Lacenaire ne répondit rien.

Après une pause :

— Mais quand il serait vrai que vous eussiez été victime de la société, vous n’avez frappé que des innocents, continua le journaliste.

— Cela est vrai ; aussi ai-je plaint ceux que j’ai tués ; mais je les ai frappés, parce que c’était un parti pris contre tous.

— Ainsi, vous vous étiez fait un système de l’assassinat ?

— Oui, et je l’ai choisi comme moyen de ma propre conservation et pour assurer mon existence.

— On conçoit plus aisément que l’homme poussé par l’impérieuse nécessité se décide à commettre un crime pour la satisfaire ; mais vous, c’était pour dépenser le prix du sang en orgies. Dites, Lacenaire, avez-vous jamais éprouvé quelque accès d’une fièvre morale, une sorte de frénésie du crime, et du plaisir à l’exécuter ?

— Non.

— Alors vous avez fait cela froidement, comme une opération commerciale, par calcul, par combinaison.

— Oui.

— Si vous n’étiez pas naturellement cruel, lui demanda le médecin, comment avez-vous pu parvenir à étouffer en vous tout sentiment de pitié ?

— L’homme fait tout ce qu’il veut. Je ne suis pas cruel, mais les moyens devaient être en harmonie avec le but ; assassin par système, il fallait me dépouiller de toute sensibilité.

— Vous n’avez donc jamais eu de remords ?

— Jamais.

— Aucune crainte ?

— Non.

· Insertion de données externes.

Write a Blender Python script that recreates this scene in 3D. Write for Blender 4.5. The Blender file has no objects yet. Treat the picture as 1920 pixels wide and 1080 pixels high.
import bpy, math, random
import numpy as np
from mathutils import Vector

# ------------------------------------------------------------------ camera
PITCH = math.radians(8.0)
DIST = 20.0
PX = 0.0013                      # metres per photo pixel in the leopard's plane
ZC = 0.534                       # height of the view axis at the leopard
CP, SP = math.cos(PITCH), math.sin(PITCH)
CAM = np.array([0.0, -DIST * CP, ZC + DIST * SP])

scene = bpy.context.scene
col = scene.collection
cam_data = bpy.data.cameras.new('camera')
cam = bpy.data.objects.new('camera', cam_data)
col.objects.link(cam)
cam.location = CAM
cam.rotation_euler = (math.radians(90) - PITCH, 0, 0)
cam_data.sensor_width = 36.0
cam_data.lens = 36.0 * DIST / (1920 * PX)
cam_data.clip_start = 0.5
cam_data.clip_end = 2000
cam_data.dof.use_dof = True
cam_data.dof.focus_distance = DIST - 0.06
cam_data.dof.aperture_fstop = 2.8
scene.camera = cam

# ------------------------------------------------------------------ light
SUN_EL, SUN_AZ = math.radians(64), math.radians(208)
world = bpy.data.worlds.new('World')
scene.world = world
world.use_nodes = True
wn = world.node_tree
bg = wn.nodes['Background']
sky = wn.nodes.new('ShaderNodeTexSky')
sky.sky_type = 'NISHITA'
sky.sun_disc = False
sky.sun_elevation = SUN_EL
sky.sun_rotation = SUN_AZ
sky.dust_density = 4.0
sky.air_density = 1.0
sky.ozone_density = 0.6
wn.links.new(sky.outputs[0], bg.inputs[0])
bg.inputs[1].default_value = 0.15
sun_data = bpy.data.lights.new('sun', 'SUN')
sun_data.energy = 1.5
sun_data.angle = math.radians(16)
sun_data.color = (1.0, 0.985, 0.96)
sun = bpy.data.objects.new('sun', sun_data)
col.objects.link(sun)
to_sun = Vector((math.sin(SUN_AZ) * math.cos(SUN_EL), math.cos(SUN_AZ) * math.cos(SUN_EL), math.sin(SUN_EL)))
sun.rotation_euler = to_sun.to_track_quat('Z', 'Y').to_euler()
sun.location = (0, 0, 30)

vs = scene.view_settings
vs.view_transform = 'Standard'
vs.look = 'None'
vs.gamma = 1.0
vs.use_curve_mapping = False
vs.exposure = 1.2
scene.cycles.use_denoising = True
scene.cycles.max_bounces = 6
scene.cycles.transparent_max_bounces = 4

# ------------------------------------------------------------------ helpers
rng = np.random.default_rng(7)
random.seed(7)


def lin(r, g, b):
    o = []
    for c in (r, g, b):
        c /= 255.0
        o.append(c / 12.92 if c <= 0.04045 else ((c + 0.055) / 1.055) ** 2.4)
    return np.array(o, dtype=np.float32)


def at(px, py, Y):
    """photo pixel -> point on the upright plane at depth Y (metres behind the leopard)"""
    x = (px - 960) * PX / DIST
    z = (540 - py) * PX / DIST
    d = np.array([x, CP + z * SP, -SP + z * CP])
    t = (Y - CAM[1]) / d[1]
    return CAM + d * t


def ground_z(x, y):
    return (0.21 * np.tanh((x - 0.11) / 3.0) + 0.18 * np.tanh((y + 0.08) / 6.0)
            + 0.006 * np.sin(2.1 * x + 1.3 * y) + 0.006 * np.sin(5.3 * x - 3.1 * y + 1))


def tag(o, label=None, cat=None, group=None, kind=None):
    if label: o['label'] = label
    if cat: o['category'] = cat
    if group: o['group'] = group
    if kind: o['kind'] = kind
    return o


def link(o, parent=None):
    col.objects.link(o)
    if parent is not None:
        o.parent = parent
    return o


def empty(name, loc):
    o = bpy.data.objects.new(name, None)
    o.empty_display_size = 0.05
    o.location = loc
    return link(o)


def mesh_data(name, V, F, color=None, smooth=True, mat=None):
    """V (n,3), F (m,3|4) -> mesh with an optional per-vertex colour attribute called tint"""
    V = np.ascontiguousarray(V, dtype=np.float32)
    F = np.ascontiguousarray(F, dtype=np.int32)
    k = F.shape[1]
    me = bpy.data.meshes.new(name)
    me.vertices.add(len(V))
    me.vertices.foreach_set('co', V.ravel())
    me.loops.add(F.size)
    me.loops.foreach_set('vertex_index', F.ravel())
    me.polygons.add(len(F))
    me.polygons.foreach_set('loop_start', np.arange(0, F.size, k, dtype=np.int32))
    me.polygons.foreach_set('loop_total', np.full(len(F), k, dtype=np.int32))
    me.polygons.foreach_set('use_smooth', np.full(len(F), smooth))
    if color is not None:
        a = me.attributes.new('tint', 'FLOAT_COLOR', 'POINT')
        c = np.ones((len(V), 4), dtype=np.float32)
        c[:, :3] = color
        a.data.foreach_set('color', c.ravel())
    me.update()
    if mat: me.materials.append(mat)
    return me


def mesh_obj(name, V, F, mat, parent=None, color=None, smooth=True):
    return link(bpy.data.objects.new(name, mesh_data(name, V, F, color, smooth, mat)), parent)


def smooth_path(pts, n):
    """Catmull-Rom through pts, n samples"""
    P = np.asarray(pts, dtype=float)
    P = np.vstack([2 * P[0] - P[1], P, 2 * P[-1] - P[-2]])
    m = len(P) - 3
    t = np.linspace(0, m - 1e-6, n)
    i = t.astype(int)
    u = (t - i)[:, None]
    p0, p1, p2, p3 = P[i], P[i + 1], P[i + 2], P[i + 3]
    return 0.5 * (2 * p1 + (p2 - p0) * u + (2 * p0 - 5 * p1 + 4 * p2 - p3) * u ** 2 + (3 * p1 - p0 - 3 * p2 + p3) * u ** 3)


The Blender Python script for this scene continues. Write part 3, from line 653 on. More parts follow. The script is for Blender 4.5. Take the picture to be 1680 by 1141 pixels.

Ma tête était mon enjeu ; je n’ai pas compté sur l’impunité. Il y a une chose, en effet, à laquelle on est forcé de croire : c’est à la justice, parce que la société se fonde sur l’ordre.

— Mais, ce sentiment de la justice, c’est la conscience, répliqua l’avocat.

— Moins le remords.

— Je ne comprends pas l’un sans l’autre. L’idée de la mort ne vous effraye-t-elle pas ?

— Nullement. Mourir aujourd’hui ou demain, d’un coup de sang, d’un coup de hache, qu’importe ? J’ai trente-cinq ans, mais j’ai vécu plus d’une vie, et, quand je vois des vieillards se traîner et s’éteindre dans une lente et douloureuse agonie, je me dis qu’il vaut mieux mourir d’un trait et avec l’exercice de toutes mes facultés.

— Si vous pouviez vous suicider maintenant pour échapper à l’ignominie de l’échafaud, le feriez-vous ? lui demanda encore le docteur.

— Non. Eussé-je le poison le plus actif, je ne me suiciderais pas. D’ailleurs, la guillotine n’est-elle pas, de tous les poisons, le plus subtil ? Voici pourquoi je ne me suiciderais pas : j’aurais pu me tuer avant d’avoir versé le sang ; assassin, j’ai compris que j’avais établi entre l’échafaud et moi un lien, un contrat ; que ma vie n’était plus à moi, qu’elle appartenait à la loi et au bourreau.

— Ce sera donc à vos yeux une expiation ?

— Non… une conséquence,l’acquit d’une dette de jeu.

— Quelle logique !… Croyez-vous, Lacenaire, que tout soit fini avec la vie ?…

— C’est à quoi je n’ai jamais voulu songer.

— Pensez-vous ne pas vous démentir un seul instant jusqu’au dernier ?

— Je crois que je regarderai l’échafaud en face. Le supplice est moins dans l’exécution que dans l’attente et l’agonie morale qui le précèdent. D’ailleurs, j’ai une puissance telle sur mon imagination, que je me crée un monde à moi… Si je le veux, je ne penserai à la mort que devant elle.

Après un intervalle, Lacenaire reprit ainsi :

Croyez-vous qu’on me méprisera ?

— Un homme tel que vous n’inspire que de l’effroi.

— Aussi est-ce de la haine que j’attends. Il est une chose que, suivant moi, on ne peut guère supporter, le mépris d’autrui et son propre mépris.

Après avoir dit ces paroles, il remplit son verre de vin et ajouta en souriant :

— Ce n’est pas du Falerne, et cette boisson n’est pas comme celle d’Horace :

Nata mecum, consule Manlio.

récolté au temps même où je naissais, sous le consulat de Manlius.

Cependant, le jour arrivait où ces épouvantables paroles devaient recevoir leur juste punition.